Pucón and the volcano Villarica in the background

Anyhow, I made it to Pucón within ten hours after leaving Santiago. Arriving completely relaxed and with a good night’s sleep, I did set out to explore the city. Chileans love to come here and relax, hike or do some other outdoor adventure activities, ranging from hard-core kayaking to paintball shooting for nerdy couch-potatoes. It seems that running around with a rifle does mainly attract the usual people who never had to attend armed services. Voluntarily enlisting and paying for a military-like drill exercise is an utterly strange concept to me.

But the true reason to come here – for most tourists – are the various hiking trails. One of these hikes goes up the Villarica volcano, which only can be made as part of a guided tour. Some people claim it to be a climb. But that is not really the case, given the fact that no mountaineering experience is required to join such a tour. Sliding down the volcano afterwards is part of the fun which contributes to the fact that most backpackers go through this hot spot here.

Fire brigade building in downtown Pucón

A bit of bad luck changed the weather soon after I arrived. Clouds would set in and all the climbing parties were cancelled. Since I was prepared with all the gear and food for a day, I decided to go for a hike to the Huerquehue National Park instead. Other “stranded” climbers had the same idea and the local bus who drove us there filled up very quickly.

As it turned out, this alternative program was as much as scenic as a potential climb to the volcano. The main day hike is called “Los Lagos”. Its route passes along small lakes in the national park (Lago Chico, Lago Toro and Laguna Verde). As the weather was steadily improving that day, the hike went into a picturesque stroll full of stunning sights.

Unfortunately, next day the weather became worse again as it would start to rain. Some of the travelers decided to wait for better weather to do the climb up onto the volcano. But since the weather forecast was not too convincing, I decided to buy my bus ticket and move on instead. Having a firm booking on a ferry boat leaving in a couple of days from Puerto Montt does somewhat put constraints on my travel plans.

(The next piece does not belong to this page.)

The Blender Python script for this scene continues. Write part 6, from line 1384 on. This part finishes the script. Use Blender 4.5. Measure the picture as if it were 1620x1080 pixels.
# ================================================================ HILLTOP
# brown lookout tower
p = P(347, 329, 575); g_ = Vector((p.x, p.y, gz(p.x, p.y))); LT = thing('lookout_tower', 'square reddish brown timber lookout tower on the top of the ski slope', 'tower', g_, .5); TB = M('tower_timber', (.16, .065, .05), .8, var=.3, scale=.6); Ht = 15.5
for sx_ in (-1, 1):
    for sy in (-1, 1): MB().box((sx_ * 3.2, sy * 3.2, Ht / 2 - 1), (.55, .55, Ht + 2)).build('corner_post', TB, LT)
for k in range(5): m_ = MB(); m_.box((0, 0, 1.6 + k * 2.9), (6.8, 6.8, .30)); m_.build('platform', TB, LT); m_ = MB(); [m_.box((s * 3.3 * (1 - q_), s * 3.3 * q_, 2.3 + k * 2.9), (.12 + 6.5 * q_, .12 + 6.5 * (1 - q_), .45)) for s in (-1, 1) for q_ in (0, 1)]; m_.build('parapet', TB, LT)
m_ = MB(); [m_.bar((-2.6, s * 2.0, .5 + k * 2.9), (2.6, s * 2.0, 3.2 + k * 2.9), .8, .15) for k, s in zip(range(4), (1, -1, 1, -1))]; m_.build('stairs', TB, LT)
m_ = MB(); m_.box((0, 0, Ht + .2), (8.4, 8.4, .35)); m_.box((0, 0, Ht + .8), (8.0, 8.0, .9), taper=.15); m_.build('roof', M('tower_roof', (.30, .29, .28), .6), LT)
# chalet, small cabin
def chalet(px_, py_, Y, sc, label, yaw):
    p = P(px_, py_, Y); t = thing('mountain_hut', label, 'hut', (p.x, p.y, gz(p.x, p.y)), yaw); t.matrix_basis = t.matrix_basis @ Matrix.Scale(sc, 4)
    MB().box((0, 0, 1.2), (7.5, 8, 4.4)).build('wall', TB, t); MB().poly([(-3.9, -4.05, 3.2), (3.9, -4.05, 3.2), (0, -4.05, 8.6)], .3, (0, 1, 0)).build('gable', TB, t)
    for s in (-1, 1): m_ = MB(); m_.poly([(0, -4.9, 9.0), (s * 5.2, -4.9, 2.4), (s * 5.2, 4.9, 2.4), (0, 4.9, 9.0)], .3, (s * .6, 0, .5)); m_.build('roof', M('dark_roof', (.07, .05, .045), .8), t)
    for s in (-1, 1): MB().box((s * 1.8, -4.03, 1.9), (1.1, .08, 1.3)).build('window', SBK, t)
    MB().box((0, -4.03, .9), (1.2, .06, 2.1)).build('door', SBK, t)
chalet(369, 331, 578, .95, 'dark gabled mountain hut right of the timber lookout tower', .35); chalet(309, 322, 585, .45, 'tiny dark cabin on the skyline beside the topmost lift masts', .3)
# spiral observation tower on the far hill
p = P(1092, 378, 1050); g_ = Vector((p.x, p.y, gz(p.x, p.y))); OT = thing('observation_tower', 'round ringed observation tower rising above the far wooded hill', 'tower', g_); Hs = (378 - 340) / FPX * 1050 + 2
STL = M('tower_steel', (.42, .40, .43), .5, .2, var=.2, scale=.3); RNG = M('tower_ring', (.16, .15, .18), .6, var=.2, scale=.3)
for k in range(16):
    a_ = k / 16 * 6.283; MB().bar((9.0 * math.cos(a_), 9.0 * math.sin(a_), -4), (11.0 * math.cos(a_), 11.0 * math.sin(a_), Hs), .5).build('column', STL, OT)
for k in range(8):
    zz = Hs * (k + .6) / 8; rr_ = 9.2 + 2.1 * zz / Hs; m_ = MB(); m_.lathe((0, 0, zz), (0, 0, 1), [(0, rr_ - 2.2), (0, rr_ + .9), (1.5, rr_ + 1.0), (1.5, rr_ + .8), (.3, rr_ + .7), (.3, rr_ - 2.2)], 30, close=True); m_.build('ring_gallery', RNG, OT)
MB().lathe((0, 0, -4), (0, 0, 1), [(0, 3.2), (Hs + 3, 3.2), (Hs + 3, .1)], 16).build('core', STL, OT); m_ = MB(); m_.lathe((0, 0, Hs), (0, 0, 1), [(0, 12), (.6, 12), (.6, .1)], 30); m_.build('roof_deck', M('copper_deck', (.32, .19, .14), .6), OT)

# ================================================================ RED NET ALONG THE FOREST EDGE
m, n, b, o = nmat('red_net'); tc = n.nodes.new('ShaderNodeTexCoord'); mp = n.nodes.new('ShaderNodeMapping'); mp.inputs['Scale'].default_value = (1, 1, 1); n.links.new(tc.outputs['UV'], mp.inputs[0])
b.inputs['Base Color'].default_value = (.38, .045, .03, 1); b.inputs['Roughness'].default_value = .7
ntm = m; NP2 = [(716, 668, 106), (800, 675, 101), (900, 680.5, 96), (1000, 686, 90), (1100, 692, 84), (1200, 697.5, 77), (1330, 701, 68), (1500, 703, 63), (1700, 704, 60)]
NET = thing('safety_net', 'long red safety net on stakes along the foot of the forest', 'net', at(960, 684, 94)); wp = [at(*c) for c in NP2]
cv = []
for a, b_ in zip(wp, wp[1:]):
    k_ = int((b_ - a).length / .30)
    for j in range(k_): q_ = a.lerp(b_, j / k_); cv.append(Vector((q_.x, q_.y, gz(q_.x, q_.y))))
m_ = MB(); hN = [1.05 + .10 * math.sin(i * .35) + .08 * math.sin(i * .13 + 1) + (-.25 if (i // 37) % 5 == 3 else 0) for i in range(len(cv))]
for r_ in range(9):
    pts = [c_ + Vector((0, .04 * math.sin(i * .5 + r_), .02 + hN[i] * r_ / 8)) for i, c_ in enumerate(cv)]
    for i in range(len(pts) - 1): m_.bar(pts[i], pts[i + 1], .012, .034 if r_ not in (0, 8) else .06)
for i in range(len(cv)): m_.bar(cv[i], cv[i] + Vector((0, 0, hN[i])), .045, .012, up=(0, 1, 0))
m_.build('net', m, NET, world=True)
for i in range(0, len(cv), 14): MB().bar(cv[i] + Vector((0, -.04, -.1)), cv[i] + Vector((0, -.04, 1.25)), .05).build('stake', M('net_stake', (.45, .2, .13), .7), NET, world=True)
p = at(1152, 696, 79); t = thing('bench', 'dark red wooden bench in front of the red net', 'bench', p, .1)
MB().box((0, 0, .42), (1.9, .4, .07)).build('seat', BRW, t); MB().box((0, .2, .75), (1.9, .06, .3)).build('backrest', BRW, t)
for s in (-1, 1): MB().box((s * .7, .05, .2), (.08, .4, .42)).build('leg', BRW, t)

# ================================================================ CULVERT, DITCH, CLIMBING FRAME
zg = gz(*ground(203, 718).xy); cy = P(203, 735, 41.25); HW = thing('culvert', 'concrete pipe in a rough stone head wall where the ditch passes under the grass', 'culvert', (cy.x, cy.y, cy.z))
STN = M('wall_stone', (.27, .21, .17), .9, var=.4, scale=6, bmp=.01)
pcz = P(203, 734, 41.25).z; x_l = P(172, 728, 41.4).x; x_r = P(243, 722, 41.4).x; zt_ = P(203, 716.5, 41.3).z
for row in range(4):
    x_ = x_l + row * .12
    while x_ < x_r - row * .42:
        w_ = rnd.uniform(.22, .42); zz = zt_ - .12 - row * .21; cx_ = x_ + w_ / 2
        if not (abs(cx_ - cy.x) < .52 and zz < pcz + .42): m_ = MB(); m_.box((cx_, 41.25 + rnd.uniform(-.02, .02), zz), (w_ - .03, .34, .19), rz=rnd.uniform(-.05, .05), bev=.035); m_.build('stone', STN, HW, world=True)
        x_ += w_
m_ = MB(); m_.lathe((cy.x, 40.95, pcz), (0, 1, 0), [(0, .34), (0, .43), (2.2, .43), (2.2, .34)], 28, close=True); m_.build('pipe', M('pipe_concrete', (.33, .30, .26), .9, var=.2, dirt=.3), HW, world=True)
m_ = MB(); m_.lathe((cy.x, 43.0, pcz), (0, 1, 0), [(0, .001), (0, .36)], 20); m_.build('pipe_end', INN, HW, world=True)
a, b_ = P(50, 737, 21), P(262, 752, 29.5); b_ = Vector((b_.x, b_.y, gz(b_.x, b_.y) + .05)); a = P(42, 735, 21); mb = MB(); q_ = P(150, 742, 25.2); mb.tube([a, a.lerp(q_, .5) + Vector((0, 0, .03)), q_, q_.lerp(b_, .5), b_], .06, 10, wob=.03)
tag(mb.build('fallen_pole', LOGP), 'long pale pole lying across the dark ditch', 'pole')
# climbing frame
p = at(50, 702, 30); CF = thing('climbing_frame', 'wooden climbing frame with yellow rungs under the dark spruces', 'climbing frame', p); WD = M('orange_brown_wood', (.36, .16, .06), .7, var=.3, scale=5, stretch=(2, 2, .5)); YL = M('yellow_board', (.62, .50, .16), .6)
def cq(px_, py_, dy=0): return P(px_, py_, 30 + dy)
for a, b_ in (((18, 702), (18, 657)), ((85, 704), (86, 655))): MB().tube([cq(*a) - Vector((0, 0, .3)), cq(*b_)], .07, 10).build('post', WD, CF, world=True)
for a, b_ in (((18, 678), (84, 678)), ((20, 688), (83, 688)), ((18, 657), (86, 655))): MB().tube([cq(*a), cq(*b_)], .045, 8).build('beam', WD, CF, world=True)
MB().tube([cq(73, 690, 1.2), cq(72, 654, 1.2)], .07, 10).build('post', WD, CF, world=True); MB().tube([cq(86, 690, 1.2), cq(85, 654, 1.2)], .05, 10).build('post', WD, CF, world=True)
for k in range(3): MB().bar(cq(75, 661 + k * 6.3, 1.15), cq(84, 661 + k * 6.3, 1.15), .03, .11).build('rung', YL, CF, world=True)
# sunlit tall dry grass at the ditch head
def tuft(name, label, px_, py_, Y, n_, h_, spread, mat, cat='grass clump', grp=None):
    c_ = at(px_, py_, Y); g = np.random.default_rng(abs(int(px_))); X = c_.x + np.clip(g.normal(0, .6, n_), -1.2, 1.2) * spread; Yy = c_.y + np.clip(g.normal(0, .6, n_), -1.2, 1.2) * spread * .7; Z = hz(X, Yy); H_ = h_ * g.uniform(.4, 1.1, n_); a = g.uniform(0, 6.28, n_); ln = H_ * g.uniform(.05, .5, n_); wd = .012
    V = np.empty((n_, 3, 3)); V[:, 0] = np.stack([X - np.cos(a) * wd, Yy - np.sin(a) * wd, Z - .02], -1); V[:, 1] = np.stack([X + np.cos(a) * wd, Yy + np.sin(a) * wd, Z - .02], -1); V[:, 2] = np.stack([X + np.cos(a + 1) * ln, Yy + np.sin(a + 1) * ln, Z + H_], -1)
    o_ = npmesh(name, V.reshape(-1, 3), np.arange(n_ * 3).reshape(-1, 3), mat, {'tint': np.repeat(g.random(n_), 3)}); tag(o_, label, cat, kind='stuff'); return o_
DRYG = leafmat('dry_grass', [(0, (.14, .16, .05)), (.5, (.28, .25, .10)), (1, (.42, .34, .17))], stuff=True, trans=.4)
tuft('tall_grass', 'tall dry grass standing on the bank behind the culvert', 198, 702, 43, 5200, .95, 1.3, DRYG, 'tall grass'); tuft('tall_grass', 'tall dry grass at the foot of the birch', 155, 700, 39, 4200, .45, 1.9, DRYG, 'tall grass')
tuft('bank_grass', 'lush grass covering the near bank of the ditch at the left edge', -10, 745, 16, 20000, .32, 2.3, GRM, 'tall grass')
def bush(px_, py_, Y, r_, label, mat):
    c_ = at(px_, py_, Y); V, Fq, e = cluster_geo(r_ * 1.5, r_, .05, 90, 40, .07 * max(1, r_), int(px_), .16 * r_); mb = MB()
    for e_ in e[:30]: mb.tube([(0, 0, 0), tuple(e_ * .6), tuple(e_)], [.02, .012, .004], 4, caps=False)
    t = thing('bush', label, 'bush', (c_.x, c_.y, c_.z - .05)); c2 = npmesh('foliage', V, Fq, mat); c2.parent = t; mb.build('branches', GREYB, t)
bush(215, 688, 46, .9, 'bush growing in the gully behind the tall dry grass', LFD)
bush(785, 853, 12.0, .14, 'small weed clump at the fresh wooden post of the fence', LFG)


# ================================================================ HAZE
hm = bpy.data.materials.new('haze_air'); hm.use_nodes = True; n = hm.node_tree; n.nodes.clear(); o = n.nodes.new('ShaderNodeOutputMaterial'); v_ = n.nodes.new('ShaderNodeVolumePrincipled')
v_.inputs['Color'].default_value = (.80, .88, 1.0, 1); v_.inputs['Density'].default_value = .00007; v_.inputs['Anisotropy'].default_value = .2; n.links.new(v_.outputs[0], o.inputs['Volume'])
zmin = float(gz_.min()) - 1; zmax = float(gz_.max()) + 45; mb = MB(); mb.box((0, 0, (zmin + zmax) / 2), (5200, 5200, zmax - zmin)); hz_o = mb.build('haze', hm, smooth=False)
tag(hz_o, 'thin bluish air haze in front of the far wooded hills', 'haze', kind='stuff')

At the shores of Lago Toro

Nevertheless, having spent finally two very cold, windy and rainy days in Pucón had given me a different insight into the inner workings of people living here. It was the day when the football “Goliath” Colo-Colo would play the Chilean soccer final against “David”, the unfortunate team of Palestino. The game ended – quite predictable – with a 3:1 win for the team Colo-Colo. Being drawn into the crowd gathering around a giant screen in the local hangout, I learned quite a lot about both teams based in the area of Santiago. Furthermore, I was told that the name of their favourite team came from Colocolo, a Mapuche tribal chief. It is said, that he was the national symbol of resistance because he fought – and never surrendered – to the Spanish conquerors.

Another history fact are the German settlements I keep on stumbling into, by coming this far South. Restaurants would advertise a wealth of food in Spanish language – and “Küchen”. Which definitely are pies tasting as good as back in old Europe. These “Germanismos” are popping up frequently and sometimes they make me smile, since they tend to sound funny to a native (Swiss-)German speaker.

Nevertheless, it is hard to decide which one sounds funnier: The road “Clemente Holzapfel” (in Pucón) or “Hilde’s Teestube” (on the road to the National Park).

Never having seen this as a topic in German news, it is quite interesting to find out that there is a German minority living in Chile. Most of them arrived as settlers in the 19th century. They were actively sought by the Chilean government to colonize the less developed areas in the South (which was then understood as being the areas between Valdivia and Puerto Montt). The basis of this was the “Law of Selective Immigration” of 1845, which had the objective of bringing people of a medium social/high cultural level to populate the mentioned regions of Chile.

Today, there are about 300’000 German descendants living in Chile, about 20’000 of them still speaking German. Sounds like a bad recipe to improve my Spanish skills.